Recorded data
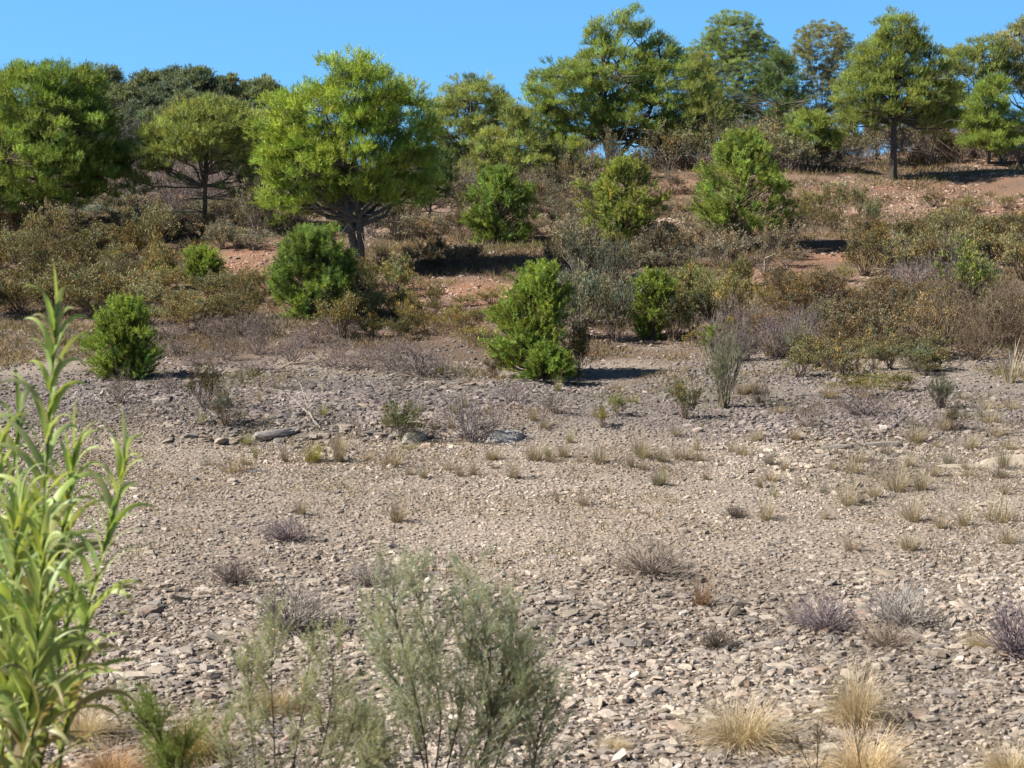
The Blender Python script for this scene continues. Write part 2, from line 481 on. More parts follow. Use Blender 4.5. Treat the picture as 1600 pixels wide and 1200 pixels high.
def pine(label, base, lobes, color, trunk_r=.16, dens=1.0, rc=.36, shoots=19, nn=17, nl=.125, sl=.24, w=.0092, first=.28, lean=0., forks=1,
         group=None, name='pine_tree', bark=(.13, .105, .085), up=.55, P=None, dead=34):
    B = at(*base) if P is None else P
    d = B[1]; s = d / F
    if P is not None: base = proj(*P)
    root = empty(name, B, label, 'tree', group)
    L = []
    for (cx, cy, rx, ry) in lobes:
        c = at_depth(cx, cy, d) - B
        c[1] += rng.uniform(-.35, .35) * rx * s
        L.append((c, np.array([rx * s, rx * s * rng.uniform(.85, 1.05), ry * s])))
    zt = max(c[2] + r[2] * .75 for c, r in L)
    topc = max(L, key=lambda q: q[0][2])[0]
    wood = MB()
    limbs_pts = []
    stems = []
    for k in range(forks):
        off = np.array([0., 0, 0]) if forks == 1 else np.array([(k - (forks - 1) / 2) * .9 * trunk_r * 6, rng.uniform(-.3, .3), 0])
        tgt = sorted(L, key=lambda q: -q[0][2])[0 if k == 0 else min(k, len(L) - 1)]
        tip = tgt[0] + np.array([0, 0, tgt[1][2] * .45])
        zf = zt * first * .55 if forks > 1 else 0
        m = 11; t = np.linspace(0, 1, m)
        path = np.outer(t, tip) + np.outer(np.sin(t * math.pi), off * .9 + np.array([lean, 0, 0]))
        path[1:, :2] += np.cumsum(rng.normal(size=(m - 1, 2)), 0) * .05 * t[1:, None]
        rr = trunk_r * (1 - .86 * t) ** .9; rr[0] *= 1.35
        if forks > 1: rr = rr * .8
        path[0, 2] = -.15
        tube(wood, path, rr, 7)
        stems.append(path); limbs_pts.append(path[4:])
    for c, r in L:
        nl_ = max(3, int(2 + 2.2 * r[0]))
        for k in range(nl_):
            st = stems[rng.integers(len(stems))]
            e = c + rdir(1)[0] * r * .55
            zs = np.clip(e[2] * rng.uniform(.45, .8), zt * first, zt * .9)
            i = np.argmin(np.abs(st[:, 2] - zs)); a = st[i]
            pth = curve(a, e, 7, (0, 0, -.12 * np.linalg.norm(e - a) * rng.uniform(-.2, 1)), .06)
            r0 = trunk_r * (1 - .8 * i / 11) * .5
            tube(wood, pth, np.linspace(r0 * 1.15, .022, 7), 5)
            limbs_pts.append(pth[2:])
    # dead grey lower branches
    nd = dead
    if nd:
        dw = MB()
        i0 = rng.integers(2, 7, nd); a = np.array([stems[rng.integers(len(stems))][i] for i in i0])
        dr = unit(np.concatenate([rng.normal(size=(nd, 2)), rng.uniform(-.1, .5, (nd, 1))], 1))
        Lr = rng.uniform(.5, 1.7, (nd, 1)) * min(1.25, zt / 6)
        mid = a + dr * Lr; end = mid + (dr + rdir(nd) * .5) * Lr * .6
        sticks(dw, a, mid, .022, .013, 4); sticks(dw, mid, end, .013, .005, 3)
        for q in range(4):
            b = mid + (dr + rdir(nd) * .9) * Lr * .5; sticks(dw, mid * (1 - .2 * q) + a * .2 * q, b, .009, .004, 3)
            sticks(dw, b, b + (dr + rdir(nd)) * Lr * .3, .006, .003, 3)
        dw.build('dead_branches', M_TWIG, root, color=(.18, .155, .135))
    lp = np.concatenate(limbs_pts)
    Cs = []; rr = []
    for q, (c, r) in enumerate(L):
        area = 4 * math.pi * ((r[0] * r[1]) ** 1.6 / 3 + 2 * (r[0] * r[2]) ** 1.6 / 3) ** (1 / 1.6)
        n = int(dens * 2.0 * area / (math.pi * rc * rc)) + 4
        u = rdir(n); u = u[(u[:, 2] > -.45) | (rng.random(n) < .35)]
        rad = rng.uniform(.35, 1.03, (len(u), 1)) ** .6
        p = c + u * r * rad
        keep = np.ones(len(p), bool)
        for q2, (c2, r2) in enumerate(L):
            if q2 != q: keep &= np.linalg.norm((p - c2) / r2, axis=1) > .55
        Cs.append(p[keep])
    Cs = np.concatenate(Cs)
    nC = len(Cs)
    # twigs
    near = np.array([lp[np.argmin(((lp - p) ** 2).sum(1) + 4 * np.maximum(lp[:, 2] - p[2], 0) ** 2)] for p in Cs])
    mid = (near + Cs) / 2 + rng.normal(size=Cs.shape) * .08 - np.array([0, 0, .06])
    sticks(wood, near, mid, .02, .014, 3); sticks(wood, mid, Cs, .014, .007, 3)
    wood.build('trunk', M_BARK, root, color=bark)
    # shoots
    ctint = tint_jit(nC, .24, .05)
    cid = np.repeat(np.arange(nC), shoots)
    u = rdir(len(cid)); u[:, 2] = np.abs(u[:, 2]) * 1.1 - .3
    crad = rc * rng.uniform(.75, 1.3, nC)
    P_ = Cs[cid] + u * crad[cid][:, None] * rng.uniform(.35, 1, (len(cid), 1)) * np.array([1.05, 1.05, .75])
    axis = np.zeros_like(P_); axis[:, 2] = P_[:, 2] * .75
    D = unit(.55 * u + .35 * unit(P_ - axis) + np.array([0, 0, up]) + .3 * rng.normal(size=P_.shape))
    fol = MB()
    needles(fol, P_ - D * sl * .5, D, sl * rng.uniform(.7, 1.3, len(P_)), nn, nl, w, ctint[cid] * tint_jit(len(cid), .16, .07))
    fol.build('crown', M_NEEDLE, root, color=color)
    return root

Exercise
Except for the pictures, copy the material above exactly.

Task answer
The Blender Python script for this scene continues. Write part 2, from line 481 on. More parts follow. Use Blender 4.5. Treat the picture as 1600 pixels wide and 1200 pixels high.
def pine(label, base, lobes, color, trunk_r=.16, dens=1.0, rc=.36, shoots=19, nn=17, nl=.125, sl=.24, w=.0092, first=.28, lean=0., forks=1,
         group=None, name='pine_tree', bark=(.13, .105, .085), up=.55, P=None, dead=34):
    B = at(*base) if P is None else P
    d = B[1]; s = d / F
    if P is not None: base = proj(*P)
    root = empty(name, B, label, 'tree', group)
    L = []
    for (cx, cy, rx, ry) in lobes:
        c = at_depth(cx, cy, d) - B
        c[1] += rng.uniform(-.35, .35) * rx * s
        L.append((c, np.array([rx * s, rx * s * rng.uniform(.85, 1.05), ry * s])))
    zt = max(c[2] + r[2] * .75 for c, r in L)
    topc = max(L, key=lambda q: q[0][2])[0]
    wood = MB()
    limbs_pts = []
    stems = []
    for k in range(forks):
        off = np.array([0., 0, 0]) if forks == 1 else np.array([(k - (forks - 1) / 2) * .9 * trunk_r * 6, rng.uniform(-.3, .3), 0])
        tgt = sorted(L, key=lambda q: -q[0][2])[0 if k == 0 else min(k, len(L) - 1)]
        tip = tgt[0] + np.array([0, 0, tgt[1][2] * .45])
        zf = zt * first * .55 if forks > 1 else 0
        m = 11; t = np.linspace(0, 1, m)
        path = np.outer(t, tip) + np.outer(np.sin(t * math.pi), off * .9 + np.array([lean, 0, 0]))
        path[1:, :2] += np.cumsum(rng.normal(size=(m - 1, 2)), 0) * .05 * t[1:, None]
        rr = trunk_r * (1 - .86 * t) ** .9; rr[0] *= 1.35
        if forks > 1: rr = rr * .8
        path[0, 2] = -.15
        tube(wood, path, rr, 7)
        stems.append(path); limbs_pts.append(path[4:])
    for c, r in L:
        nl_ = max(3, int(2 + 2.2 * r[0]))
        for k in range(nl_):
            st = stems[rng.integers(len(stems))]
            e = c + rdir(1)[0] * r * .55
            zs = np.clip(e[2] * rng.uniform(.45, .8), zt * first, zt * .9)
            i = np.argmin(np.abs(st[:, 2] - zs)); a = st[i]
            pth = curve(a, e, 7, (0, 0, -.12 * np.linalg.norm(e - a) * rng.uniform(-.2, 1)), .06)
            r0 = trunk_r * (1 - .8 * i / 11) * .5
            tube(wood, pth, np.linspace(r0 * 1.15, .022, 7), 5)
            limbs_pts.append(pth[2:])
    # dead grey lower branches
    nd = dead
    if nd:
        dw = MB()
        i0 = rng.integers(2, 7, nd); a = np.array([stems[rng.integers(len(stems))][i] for i in i0])
        dr = unit(np.concatenate([rng.normal(size=(nd, 2)), rng.uniform(-.1, .5, (nd, 1))], 1))
        Lr = rng.uniform(.5, 1.7, (nd, 1)) * min(1.25, zt / 6)
        mid = a + dr * Lr; end = mid + (dr + rdir(nd) * .5) * Lr * .6
        sticks(dw, a, mid, .022, .013, 4); sticks(dw, mid, end, .013, .005, 3)
        for q in range(4):
            b = mid + (dr + rdir(nd) * .9) * Lr * .5; sticks(dw, mid * (1 - .2 * q) + a * .2 * q, b, .009, .004, 3)
            sticks(dw, b, b + (dr + rdir(nd)) * Lr * .3, .006, .003, 3)
        dw.build('dead_branches', M_TWIG, root, color=(.18, .155, .135))
    lp = np.concatenate(limbs_pts)
    Cs = []; rr = []
    for q, (c, r) in enumerate(L):
        area = 4 * math.pi * ((r[0] * r[1]) ** 1.6 / 3 + 2 * (r[0] * r[2]) ** 1.6 / 3) ** (1 / 1.6)
        n = int(dens * 2.0 * area / (math.pi * rc * rc)) + 4
        u = rdir(n); u = u[(u[:, 2] > -.45) | (rng.random(n) < .35)]
        rad = rng.uniform(.35, 1.03, (len(u), 1)) ** .6
        p = c + u * r * rad
        keep = np.ones(len(p), bool)
        for q2, (c2, r2) in enumerate(L):
            if q2 != q: keep &= np.linalg.norm((p - c2) / r2, axis=1) > .55
        Cs.append(p[keep])
    Cs = np.concatenate(Cs)
    nC = len(Cs)
    # twigs
    near = np.array([lp[np.argmin(((lp - p) ** 2).sum(1) + 4 * np.maximum(lp[:, 2] - p[2], 0) ** 2)] for p in Cs])
    mid = (near + Cs) / 2 + rng.normal(size=Cs.shape) * .08 - np.array([0, 0, .06])
    sticks(wood, near, mid, .02, .014, 3); sticks(wood, mid, Cs, .014, .007, 3)
    wood.build('trunk', M_BARK, root, color=bark)
    # shoots
    ctint = tint_jit(nC, .24, .05)
    cid = np.repeat(np.arange(nC), shoots)
    u = rdir(len(cid)); u[:, 2] = np.abs(u[:, 2]) * 1.1 - .3
    crad = rc * rng.uniform(.75, 1.3, nC)
    P_ = Cs[cid] + u * crad[cid][:, None] * rng.uniform(.35, 1, (len(cid), 1)) * np.array([1.05, 1.05, .75])
    axis = np.zeros_like(P_); axis[:, 2] = P_[:, 2] * .75
    D = unit(.55 * u + .35 * unit(P_ - axis) + np.array([0, 0, up]) + .3 * rng.normal(size=P_.shape))
    fol = MB()
    needles(fol, P_ - D * sl * .5, D, sl * rng.uniform(.7, 1.3, len(P_)), nn, nl, w, ctint[cid] * tint_jit(len(cid), .16, .07))
    fol.build('crown', M_NEEDLE, root, color=color)
    return root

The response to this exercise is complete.